Question

A cylindrical resistor of radius 5.00mm and length2.0 cmis made of material that has a resistivity of $\mathbf{3}\mathbf{.}\mathbf{5}\mathbf{\times }{\mathbf{10}}^{\mathbf{-}\mathbf{5}}\mathbf{\Omega }\mathbf{.}\mathbf{m}$ .What are (a) the magnitude of the current density and (b) the potential difference when the energy dissipation rate in the resistor is 1.0 W?

Short answer

1. The magnitude of the current density is $1.3\times {10}^5\mathrm{A}/{\mathrm{m}}^2$.
2. The potential difference when the energy dissipation rate in the resistor is 1.0 W is $9.4\times {10}^{-2}\mathrm{V}$.

Step-by-step solution

The given data:

The radius of the cylindrical resistor,$\mathrm{r}=5\mathrm{mm}=5\times {10}^{-3}\mathrm{m}$

Length of the resistor,$\mathrm{L}=2\mathrm{cm}=2\times {10}^{-5}\mathrm{m}$

The resistivity of the material, $\mathrm{p}=3.5\times {10}^{-5}\mathrm{\Omega }.\mathrm{m}$

Energy dissipation rate, P = 1.0 W

Understanding the concept of the current density and potential difference:

Using the current density formula, you first compare current density and power; then find the total current density. From Equations 26-26, you can conclude that power is the product of current and potential, where current can be written in the form of current. So then calculate the total potential difference.

Formulas:

The current density of a material having uniform current flow,

$\mathrm{J}=\frac{\mathrm{i}}{\mathrm{A}}$ ….. (1)

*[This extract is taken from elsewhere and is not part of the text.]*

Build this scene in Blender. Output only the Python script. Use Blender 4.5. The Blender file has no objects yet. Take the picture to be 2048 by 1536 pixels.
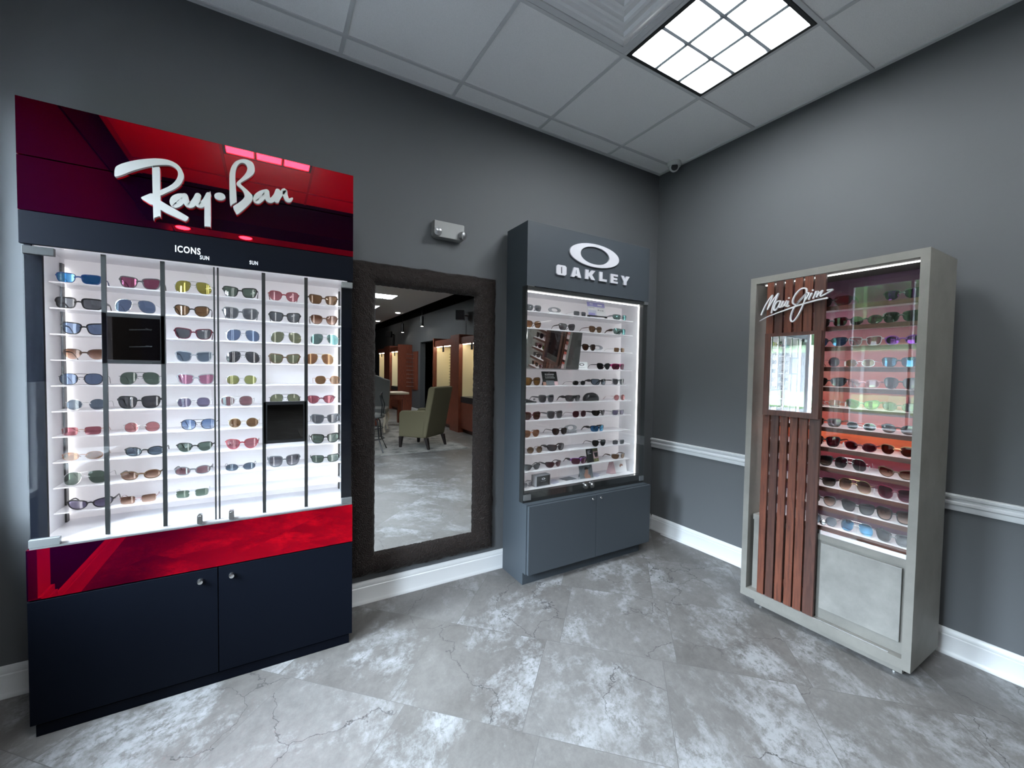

Here, i is the current and A is the area.

The electric power in terms of potential difference,

P = iV ….. (2)

Here, V is the potential difference.

The rate of energy dissipation from the system,

$\mathrm{P}={\mathrm{i}}^2\mathrm{R}$ ….. (3)

The resistance of a material,

$\mathrm{R}=\frac{\mathrm{pL}}{\mathrm{A}}$ ….. (4)

Here, p is the resistivity and L is the length.

The cross-sectional area of a circular surface,

$\mathrm{A}={\mathrm{\pi r}}^2$ ….. (5)

(a) Calculation of the magnitude of the current density:

Substituting the value of current from equation (1) and the value of resistance from equation (4) in equation (3), you can get the following equation of the power generated as follows:

$$\begin{gathered} \mathrm{P}={\mathrm{J}}^2{\mathrm{A}}^2\frac{\mathrm{pL}}{\mathrm{A}} \\ ={\mathrm{J}}^2\mathrm{ApL} \end{gathered}$$

Rearrange the above equation for current density and substituting the value from equation (5), you have the magnitude of the current density using the given data as follows:

$$\begin{gathered} \mathrm{J}=\sqrt{\frac{\mathrm{P}}{{\mathrm{\pi r}}^2\mathrm{pL}}} \\ =\sqrt{\frac{1}{3.14\times {\left(5\times {10}^{-3}\right)}^2\times 3.5\times {10}^{-5}\times 2\times {10}^{-2}}} \\ =\sqrt{\frac{1}{549.5\times {10}^{-13}}} \\ =\sqrt{1.8198\times {10}^{10}} \\ \mathrm{J}=1.349\times {10}^5 \\ =1.3\times {10}^5\mathrm{A}/{\mathrm{m}}^2 \end{gathered}$$

Hence, the value of the current density is $1.3\times {10}^5\mathrm{A}/{\mathrm{m}}^2$.

(b) Calculation of the potential difference:

Now, substituting the value of current of equation (1) in equation (2), you can get the equation of the rate of dissipated energy as follows:

P = JAV

By rearranging the above equation and using area value of equation (5), you obtain the value of the potential difference using the given data as follows:

$$\begin{gathered} \mathrm{V}=\frac{\mathrm{P}}{{\mathrm{J\pi r}}^2} \\ =\frac{1}{1.349\times {10}^5\times 3.14\times {\left(5\times {10}^{-3}\right)}^2} \\ =9.4\times {10}^{-2}\mathrm{V} \end{gathered}$$

Hence, the value of the potential difference is $9.4\times {10}^{-2}\mathrm{V}$.